AUD/USD retreats as risk-off mood builds ahead of Trump's tariff deadline
- Yeonhyun Park
- Jul 7
- 2 min read
The Australian Dollar (AUD) weakened against the US Dollar (USD) on Friday amid a low-volume trading session and a risk-off tone ahead of US President Donald Trump's July 9 tariff deadline.
At the time of writing, AUD/USD is hovering above 0.6550, with intraday losses of 0.30%.
The closure of US financial markets for Independence Day led to lighter trading volumes, resulting in subdued volatility and a more corrective tone across currency markets.
Adding to the bearish bias was weaker-than-expected Australian trade data. Figures released on Thursday showed a 2.7% decline in exports for May, resulting in a narrower trade surplus.
A risk-off tone was visible on Friday ahead of President Trump's July 9 tariff deadline.
Trump’s threat to impose tariffs of 10% to 70% on multiple countries and dictate trade terms has reignited global trade fears, prompting safe-haven flows and pressuring risk-sensitive currencies.
At the same time, expectations are mounting that the Reserve Bank of Australia (RBA) will continue easing monetary policy.
According to a Reuters survey released on Friday, a strong majority of 31 out of 37 economists expect the central bank to implement a third consecutive 25-basis-point rate cut on Tuesday. This would bring the official cash rate down to 3.60%.
This anticipated move reflects the RBA’s response to moderating inflation and a slowing domestic economy. Meanwhile, the Federal Reserve (Fed) has maintained interest rates within the 4.25% to 4.50% range, providing some support to the US Dollar.

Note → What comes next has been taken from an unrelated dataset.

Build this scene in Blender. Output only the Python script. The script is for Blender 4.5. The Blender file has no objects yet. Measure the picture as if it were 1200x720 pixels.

AUD/USD technical levels to watch
From a technical perspective, AUD/USD remains within the confines of a rising wedge pattern on the daily chart, a structure that often signals potential trend exhaustion. Recent price action has struggled to breach the 0.6590 level, with multiple failed attempts to clear this barrier just beneath the key psychological resistance at 0.6600. This hesitation has led to a mild pullback, reflecting market indecision as bullish momentum starts to fade.
Despite the pullback, the broader trend remains constructive. The pair continues to trade above both the 50-day Exponential Moving Average (EMA), currently at 0.6471, and the 200-day EMA at 0.6436. This highlights the underlying bullish structure and suggests that buyers remain in control on a medium-term basis.

Momentum indicators, however, are starting to show early signs of fatigue. The Relative Strength Index (RSI) has eased to around 56, down from prior highs, indicating weakening momentum while still holding above the neutral 50 level. This suggests that the bullish bias is still intact, but momentum is softening.
A confirmed breakout above 0.6600 could trigger renewed upside, potentially opening the door to the 78.6% Fibonacci retracement of the September–April decline at 0.6722.
On the downside, a rejection at current levels may lead to a deeper pullback, with initial support seen at the 61.8% Fibonacci level near 0.6550. This may be followed by stronger support near the 50% retracement at 0.6428, which closely aligns with the 200-day EMA, adding to its technical significance.